» WORK TO COMPLETE: Set down exactly the first line of the entries and every line after it, through the line with "HALO_DIR = aim(1650, 170)".

» SUPPLIED ENTRIES:
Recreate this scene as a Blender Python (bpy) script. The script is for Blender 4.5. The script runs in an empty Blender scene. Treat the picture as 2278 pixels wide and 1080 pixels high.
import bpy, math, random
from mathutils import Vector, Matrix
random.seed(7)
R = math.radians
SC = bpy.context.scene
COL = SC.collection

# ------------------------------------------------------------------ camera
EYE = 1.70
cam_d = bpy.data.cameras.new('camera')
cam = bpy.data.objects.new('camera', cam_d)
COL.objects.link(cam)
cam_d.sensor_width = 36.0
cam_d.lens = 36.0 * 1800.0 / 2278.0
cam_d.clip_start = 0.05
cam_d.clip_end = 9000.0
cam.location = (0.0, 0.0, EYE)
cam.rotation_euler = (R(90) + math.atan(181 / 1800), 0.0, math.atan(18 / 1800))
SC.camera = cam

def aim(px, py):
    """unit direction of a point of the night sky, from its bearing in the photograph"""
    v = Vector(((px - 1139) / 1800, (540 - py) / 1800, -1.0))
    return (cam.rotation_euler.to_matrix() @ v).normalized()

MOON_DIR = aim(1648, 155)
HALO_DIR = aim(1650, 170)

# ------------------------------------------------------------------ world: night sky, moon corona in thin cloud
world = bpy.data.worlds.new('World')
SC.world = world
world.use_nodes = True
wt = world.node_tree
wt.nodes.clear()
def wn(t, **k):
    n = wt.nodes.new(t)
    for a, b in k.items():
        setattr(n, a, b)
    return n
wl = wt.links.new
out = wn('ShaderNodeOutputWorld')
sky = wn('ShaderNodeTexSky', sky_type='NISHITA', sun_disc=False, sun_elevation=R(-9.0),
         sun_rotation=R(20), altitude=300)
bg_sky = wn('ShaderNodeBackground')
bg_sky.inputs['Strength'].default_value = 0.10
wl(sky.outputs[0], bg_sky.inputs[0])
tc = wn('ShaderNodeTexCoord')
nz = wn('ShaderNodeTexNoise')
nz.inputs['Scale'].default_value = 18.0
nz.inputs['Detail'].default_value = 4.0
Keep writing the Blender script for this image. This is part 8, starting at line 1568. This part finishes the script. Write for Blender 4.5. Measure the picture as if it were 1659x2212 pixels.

» WORKED ANSWER:
Recreate this scene as a Blender Python (bpy) script. The script is for Blender 4.5. The script runs in an empty Blender scene. Treat the picture as 2278 pixels wide and 1080 pixels high.
import bpy, math, random
from mathutils import Vector, Matrix
random.seed(7)
R = math.radians
SC = bpy.context.scene
COL = SC.collection

# ------------------------------------------------------------------ camera
EYE = 1.70
cam_d = bpy.data.cameras.new('camera')
cam = bpy.data.objects.new('camera', cam_d)
COL.objects.link(cam)
cam_d.sensor_width = 36.0
cam_d.lens = 36.0 * 1800.0 / 2278.0
cam_d.clip_start = 0.05
cam_d.clip_end = 9000.0
cam.location = (0.0, 0.0, EYE)
cam.rotation_euler = (R(90) + math.atan(181 / 1800), 0.0, math.atan(18 / 1800))
SC.camera = cam

def aim(px, py):
    """unit direction of a point of the night sky, from its bearing in the photograph"""
    v = Vector(((px - 1139) / 1800, (540 - py) / 1800, -1.0))
    return (cam.rotation_euler.to_matrix() @ v).normalized()

MOON_DIR = aim(1648, 155)
HALO_DIR = aim(1650, 170)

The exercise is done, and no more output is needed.